No es novedad el enfrentamiento entre la fe y la increencia. Ya en su tiempo, Unamuno es consciente de que su "Tratado del amor de Dios" será recibido "con la hostilidad de la intolerancia intelectualista, que se pone frenética, cuando se habla de otro mundo. Manifestar el simple anhelo de la eternidad y de la conciencia individual los pone fuera de sí".

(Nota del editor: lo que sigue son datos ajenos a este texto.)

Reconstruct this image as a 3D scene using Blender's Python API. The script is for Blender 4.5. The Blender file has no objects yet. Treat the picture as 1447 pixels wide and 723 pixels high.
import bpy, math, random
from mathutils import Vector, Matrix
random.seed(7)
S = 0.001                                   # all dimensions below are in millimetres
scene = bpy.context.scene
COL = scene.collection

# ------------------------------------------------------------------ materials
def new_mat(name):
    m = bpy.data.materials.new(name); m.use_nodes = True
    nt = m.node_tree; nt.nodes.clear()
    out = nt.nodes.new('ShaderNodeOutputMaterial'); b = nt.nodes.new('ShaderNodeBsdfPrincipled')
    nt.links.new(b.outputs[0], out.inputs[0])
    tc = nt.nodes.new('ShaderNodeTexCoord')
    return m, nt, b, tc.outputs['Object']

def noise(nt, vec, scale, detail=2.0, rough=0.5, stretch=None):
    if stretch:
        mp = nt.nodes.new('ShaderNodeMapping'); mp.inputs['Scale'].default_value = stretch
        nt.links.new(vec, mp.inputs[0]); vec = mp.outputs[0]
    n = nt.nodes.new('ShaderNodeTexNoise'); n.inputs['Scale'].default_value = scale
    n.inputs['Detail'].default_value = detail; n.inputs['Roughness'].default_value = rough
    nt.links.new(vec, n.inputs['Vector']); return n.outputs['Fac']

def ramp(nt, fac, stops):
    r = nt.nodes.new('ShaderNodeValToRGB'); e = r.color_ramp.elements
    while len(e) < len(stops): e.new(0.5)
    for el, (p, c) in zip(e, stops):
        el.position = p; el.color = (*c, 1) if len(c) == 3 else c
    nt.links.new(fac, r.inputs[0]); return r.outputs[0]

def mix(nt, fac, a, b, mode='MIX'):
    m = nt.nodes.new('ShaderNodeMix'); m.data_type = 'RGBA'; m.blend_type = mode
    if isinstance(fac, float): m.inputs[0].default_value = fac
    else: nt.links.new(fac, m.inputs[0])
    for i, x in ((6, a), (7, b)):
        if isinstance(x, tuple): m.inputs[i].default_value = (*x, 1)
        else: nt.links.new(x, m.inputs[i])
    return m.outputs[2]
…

Para él, cuando morimos, es cuando nace nuestro yo, cuando se corona. Y son estos sentimientos hondos los que le curan de los otros, es la nostalgia de la eternidad la que le redime de otras nostalgias. "Si no tuviera esa inquietud radical -dice- ¿de dónde sacaría fuerzas para esta otra labor de aquí abajo? Se goza de ir restableciendo al Dios personal y evangélico en su conciencia, al Padre de Cristo". Afirma: "No hay para los pueblos modernos salud, fuera del cristianismo". No sería acertado afirmar que nuestra fe no es ideología, sino creencia en Cristo, si con ello no profundizáramos en la relación con Él, que con su Espíritu Santo nos capacita para esa relación.